JAWBREAKER
by Lev David

First-time writer-director Darren Stein has been quite candid in press releases about the fact that he never "fitted in" in his high school years. It would seem that this movie is his way of exercising revenge on the much-despised in-crowd.

As is so often the case, though, Stein is the kind of outsider who secretly would like nothing more than to be an insider. And so, Jawbreaker sells out to superficiality and becomes a celebration of the very things it claims to denounce. Typically, the characters of Jawbreaker occupy that strange world where the ugly people look just like the beautiful people, only with braces.

In the movie, three über-hip, ultra-bitchy members of a high school's ultimate clique kidnap the school sweetheart, Liz Purr, on the morning of her seventeenth birthday, all in the name of friendly fun and humiliation.

The group's leader, Courtney (Rose McGowan) gags Liz with a jawbreaker before the three dump their victim in the boot of their flashy convertible. When they finally pop the boot, however, Liz is dead, having choked on the huge gob-stopper.

Courtney is determined to make the best of the situation -- with Liz gone, she'll be a shoo-in for prom queen. But Julie (Rebecca Gayheart) decides to split from the group, risking making herself a school outcast. She could go to the police, but Courtney could very well drag them both down.
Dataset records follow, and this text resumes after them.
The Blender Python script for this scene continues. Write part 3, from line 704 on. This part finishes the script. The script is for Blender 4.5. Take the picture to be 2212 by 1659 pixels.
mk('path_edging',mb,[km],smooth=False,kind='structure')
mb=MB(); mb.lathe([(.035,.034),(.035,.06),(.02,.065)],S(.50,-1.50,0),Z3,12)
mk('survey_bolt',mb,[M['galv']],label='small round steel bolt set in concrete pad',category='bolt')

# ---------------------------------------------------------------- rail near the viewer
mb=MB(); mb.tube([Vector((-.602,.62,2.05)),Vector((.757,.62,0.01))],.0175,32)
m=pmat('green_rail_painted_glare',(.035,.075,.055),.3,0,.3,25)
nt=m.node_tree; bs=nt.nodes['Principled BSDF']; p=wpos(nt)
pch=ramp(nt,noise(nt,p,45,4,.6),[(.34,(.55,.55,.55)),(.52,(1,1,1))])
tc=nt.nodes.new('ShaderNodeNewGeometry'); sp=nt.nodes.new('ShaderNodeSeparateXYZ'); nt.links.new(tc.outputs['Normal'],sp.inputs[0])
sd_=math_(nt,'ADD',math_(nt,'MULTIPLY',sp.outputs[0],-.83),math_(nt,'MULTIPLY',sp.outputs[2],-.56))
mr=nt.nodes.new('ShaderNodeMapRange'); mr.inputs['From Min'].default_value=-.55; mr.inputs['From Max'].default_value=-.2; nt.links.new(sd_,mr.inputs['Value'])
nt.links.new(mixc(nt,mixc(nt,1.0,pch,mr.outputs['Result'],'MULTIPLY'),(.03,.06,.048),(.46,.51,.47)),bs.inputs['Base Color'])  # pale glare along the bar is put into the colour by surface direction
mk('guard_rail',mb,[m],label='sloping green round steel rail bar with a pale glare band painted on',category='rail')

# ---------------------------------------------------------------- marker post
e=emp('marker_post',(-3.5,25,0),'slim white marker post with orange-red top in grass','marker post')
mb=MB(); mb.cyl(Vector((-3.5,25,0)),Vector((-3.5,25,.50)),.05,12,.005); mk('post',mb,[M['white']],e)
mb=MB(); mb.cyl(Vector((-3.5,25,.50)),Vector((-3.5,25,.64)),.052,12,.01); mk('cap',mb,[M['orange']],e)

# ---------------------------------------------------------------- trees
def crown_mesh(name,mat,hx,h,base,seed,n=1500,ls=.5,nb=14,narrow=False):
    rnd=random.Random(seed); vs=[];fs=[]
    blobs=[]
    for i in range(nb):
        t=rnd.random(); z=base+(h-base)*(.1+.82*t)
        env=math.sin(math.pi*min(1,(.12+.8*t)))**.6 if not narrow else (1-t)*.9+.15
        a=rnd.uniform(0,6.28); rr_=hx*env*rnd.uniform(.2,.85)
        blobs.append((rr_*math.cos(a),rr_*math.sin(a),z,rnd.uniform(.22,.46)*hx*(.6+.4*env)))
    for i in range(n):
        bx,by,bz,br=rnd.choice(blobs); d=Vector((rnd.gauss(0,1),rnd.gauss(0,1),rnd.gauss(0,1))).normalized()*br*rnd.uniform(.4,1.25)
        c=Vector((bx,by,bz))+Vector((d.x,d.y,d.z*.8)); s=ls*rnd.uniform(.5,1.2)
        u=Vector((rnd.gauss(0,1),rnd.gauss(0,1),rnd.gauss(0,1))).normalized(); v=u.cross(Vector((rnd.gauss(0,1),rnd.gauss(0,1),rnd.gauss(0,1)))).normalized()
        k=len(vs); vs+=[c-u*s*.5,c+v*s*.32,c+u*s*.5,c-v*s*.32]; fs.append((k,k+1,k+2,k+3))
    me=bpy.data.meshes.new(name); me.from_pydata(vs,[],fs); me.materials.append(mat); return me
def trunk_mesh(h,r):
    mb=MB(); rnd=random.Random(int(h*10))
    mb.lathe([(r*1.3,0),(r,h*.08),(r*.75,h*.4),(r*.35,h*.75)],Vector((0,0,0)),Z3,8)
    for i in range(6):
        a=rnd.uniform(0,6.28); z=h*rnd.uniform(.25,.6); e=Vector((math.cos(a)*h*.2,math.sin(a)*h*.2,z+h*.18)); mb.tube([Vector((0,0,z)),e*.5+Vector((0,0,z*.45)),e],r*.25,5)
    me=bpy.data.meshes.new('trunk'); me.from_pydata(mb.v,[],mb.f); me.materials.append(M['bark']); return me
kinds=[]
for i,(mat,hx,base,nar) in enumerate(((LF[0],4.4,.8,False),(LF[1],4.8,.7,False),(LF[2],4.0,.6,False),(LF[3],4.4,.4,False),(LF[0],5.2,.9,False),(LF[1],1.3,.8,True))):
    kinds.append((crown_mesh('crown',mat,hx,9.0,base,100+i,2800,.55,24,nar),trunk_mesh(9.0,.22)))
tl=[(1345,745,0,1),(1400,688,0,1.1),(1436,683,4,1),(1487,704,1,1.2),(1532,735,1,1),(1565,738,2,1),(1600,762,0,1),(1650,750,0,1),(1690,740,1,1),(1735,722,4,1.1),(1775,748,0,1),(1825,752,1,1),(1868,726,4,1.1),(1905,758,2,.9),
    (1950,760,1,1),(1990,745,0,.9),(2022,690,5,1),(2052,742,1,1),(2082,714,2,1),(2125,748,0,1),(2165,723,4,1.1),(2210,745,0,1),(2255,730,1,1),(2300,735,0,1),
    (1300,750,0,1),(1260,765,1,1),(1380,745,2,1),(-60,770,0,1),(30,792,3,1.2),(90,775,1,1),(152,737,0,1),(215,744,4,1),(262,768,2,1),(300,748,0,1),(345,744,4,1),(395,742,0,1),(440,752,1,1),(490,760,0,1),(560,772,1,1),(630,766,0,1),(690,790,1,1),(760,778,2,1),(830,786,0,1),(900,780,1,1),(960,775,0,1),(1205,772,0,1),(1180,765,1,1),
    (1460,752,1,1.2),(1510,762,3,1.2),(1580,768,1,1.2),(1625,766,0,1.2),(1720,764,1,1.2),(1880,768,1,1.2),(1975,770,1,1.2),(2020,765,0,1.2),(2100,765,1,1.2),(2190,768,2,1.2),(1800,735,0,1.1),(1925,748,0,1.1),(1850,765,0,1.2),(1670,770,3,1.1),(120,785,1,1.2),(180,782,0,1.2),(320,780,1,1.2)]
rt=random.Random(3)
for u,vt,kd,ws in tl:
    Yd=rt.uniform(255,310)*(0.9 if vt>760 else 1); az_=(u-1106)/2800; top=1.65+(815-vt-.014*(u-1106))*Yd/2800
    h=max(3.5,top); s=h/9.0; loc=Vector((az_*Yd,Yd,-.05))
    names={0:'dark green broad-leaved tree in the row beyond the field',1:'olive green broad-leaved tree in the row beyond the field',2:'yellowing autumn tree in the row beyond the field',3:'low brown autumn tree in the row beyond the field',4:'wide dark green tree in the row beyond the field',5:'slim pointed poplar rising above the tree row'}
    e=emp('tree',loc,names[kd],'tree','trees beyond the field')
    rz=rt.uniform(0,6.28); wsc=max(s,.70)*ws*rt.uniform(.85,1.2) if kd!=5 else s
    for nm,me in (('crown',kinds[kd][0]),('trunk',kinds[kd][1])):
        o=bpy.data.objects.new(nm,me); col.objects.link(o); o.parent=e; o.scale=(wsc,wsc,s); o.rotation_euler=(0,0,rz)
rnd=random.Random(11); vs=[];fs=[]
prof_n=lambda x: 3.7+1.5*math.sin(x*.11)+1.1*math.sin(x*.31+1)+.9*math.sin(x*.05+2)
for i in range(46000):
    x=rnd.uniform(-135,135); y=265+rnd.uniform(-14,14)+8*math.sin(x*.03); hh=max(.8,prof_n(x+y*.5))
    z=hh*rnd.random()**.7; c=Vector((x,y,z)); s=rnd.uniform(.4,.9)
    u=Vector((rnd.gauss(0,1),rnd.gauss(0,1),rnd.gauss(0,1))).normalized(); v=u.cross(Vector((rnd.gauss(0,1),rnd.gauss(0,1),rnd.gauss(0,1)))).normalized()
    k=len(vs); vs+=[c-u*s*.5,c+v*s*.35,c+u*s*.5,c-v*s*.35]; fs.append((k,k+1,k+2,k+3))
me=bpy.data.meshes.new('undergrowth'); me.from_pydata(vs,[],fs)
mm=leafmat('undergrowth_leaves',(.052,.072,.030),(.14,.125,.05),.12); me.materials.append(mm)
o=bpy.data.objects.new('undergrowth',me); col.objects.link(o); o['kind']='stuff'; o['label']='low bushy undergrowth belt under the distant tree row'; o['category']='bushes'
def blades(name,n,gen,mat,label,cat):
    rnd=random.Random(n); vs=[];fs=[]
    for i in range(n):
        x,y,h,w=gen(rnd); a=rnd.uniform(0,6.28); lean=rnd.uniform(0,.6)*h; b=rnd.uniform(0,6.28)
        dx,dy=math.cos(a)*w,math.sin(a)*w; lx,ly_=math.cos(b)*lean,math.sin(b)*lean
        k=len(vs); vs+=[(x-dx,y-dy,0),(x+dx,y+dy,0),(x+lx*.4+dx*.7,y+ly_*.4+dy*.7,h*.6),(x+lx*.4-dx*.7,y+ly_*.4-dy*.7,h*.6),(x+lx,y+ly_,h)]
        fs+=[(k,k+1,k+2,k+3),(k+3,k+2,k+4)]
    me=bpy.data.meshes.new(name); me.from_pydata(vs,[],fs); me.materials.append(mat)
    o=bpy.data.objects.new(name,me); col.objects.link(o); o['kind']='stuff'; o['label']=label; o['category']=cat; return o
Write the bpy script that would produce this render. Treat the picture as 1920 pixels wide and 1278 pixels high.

I'm sure this movie would like to be called a black comedy. If only that essential part of the formula were not missing - comedy.

One of the more shameful aspects of Stein's movie is that it expects us to find funny the sight of the bruised and battered corpse of the half-naked, teenage Liz. Sure, other movies (Pulp Fiction, for instance) have found humour in screen deaths. The difference with Jawbreaker, however, is that it asks us to laugh not at the situation, but at the sight alone.

Much like its namesake, Jawbreaker is brightly coloured, mostly artificial, and lacking in any nutritional value.